China targets 8 GW of rooftop solar this year.

Bloomberg: ” China, the world’s biggest solar market for two years running, is pushing to install more panels at factories, schools and even greenhouses as it seeks to meet its goals under a historic climate agreement with the U.S.”
China expects to install as much as 8 gigawatts of small solar systems this year, more than 10 times what was built last year. The country had almost 20 gigawatts of solar capacity at the end of 2013, a figure comparable to about 20 nuclear reactors. Most of that came from massive solar farms in remote locations and policy makers are now promoting smaller systems closer to where they’re needed.

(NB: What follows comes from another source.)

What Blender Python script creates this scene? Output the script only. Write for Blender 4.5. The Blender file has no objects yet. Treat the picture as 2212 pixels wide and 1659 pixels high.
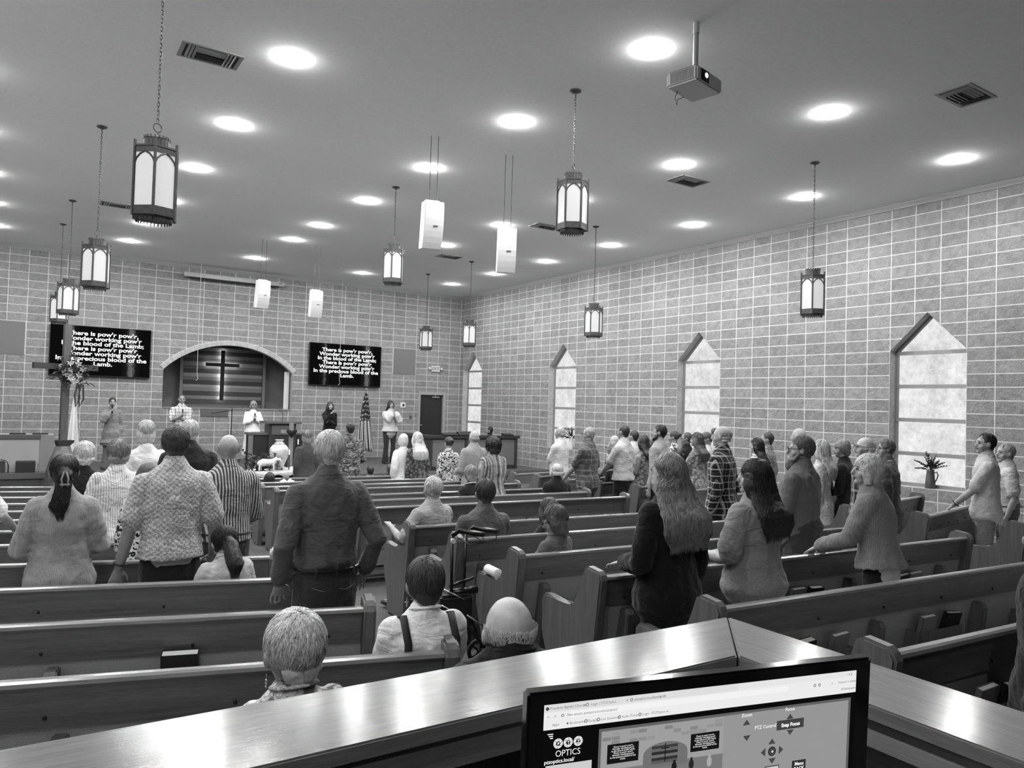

….The figures show the changes. Coal made up 64 percent of China’s electricity mix in 2013, down from 68 percent in 2010, according to Bloomberg data. Solar’s proportion of electricity generation capacity rose to 2 percent, from 0.08 percent four years ago, doubling nuclear power’s share last year.
….SunEdison is in talks with a Chinese partner to build a factory in the country and agreed last month to jointly create a $220 million fund to develop as much as 1 gigawatt of solar projects there. China’s distributed solar market is going to be “enormous,” Chatila said.
….The country installed about 13 gigawatts of panels last year, almost matching the total amount of solar power in operation in the U.S., and 94 percent of that capacity came from utility-scale projects.
The agency asked local authorities to identify potential sites for rooftop plants and smaller, ground-mounted projects. These would include industrial and commercial companies with large rooftops, and public buildings such as railway stations and airport terminals. China has set a goal of installing 8 gigawatts of small systems this year and 6 gigawatts for larger projects.
….Distributed solar will look different in China, where land is state-owned and single-family houses are still relatively rare. While homeowners are driving the rooftop solar market in the U.S. and Europe, panels in China will be mostly found atop industrial and commercial buildings, as well as vacant lots, greenhouses, intertidal zones and the empty spaces around fishponds and lakes.
China is expected to add as much as 8 gigawatts of distributed solar systems in 2015, out of 15 gigawatts of total photovoltaic power, according to Bloomberg New Energy Finance.
Chinese manufacturers sold about $5 billion of shares from 2005 to 2010, and wrested control of the market from companies in the U.S., Germany and Japan. The added capacity drove down prices and pushed dozens of manufacturers into bankruptcy. Solar panels sell for 72 cents a watt now, compared with $2.01 at the end of 2010. The price has slipped 12 percent this year.”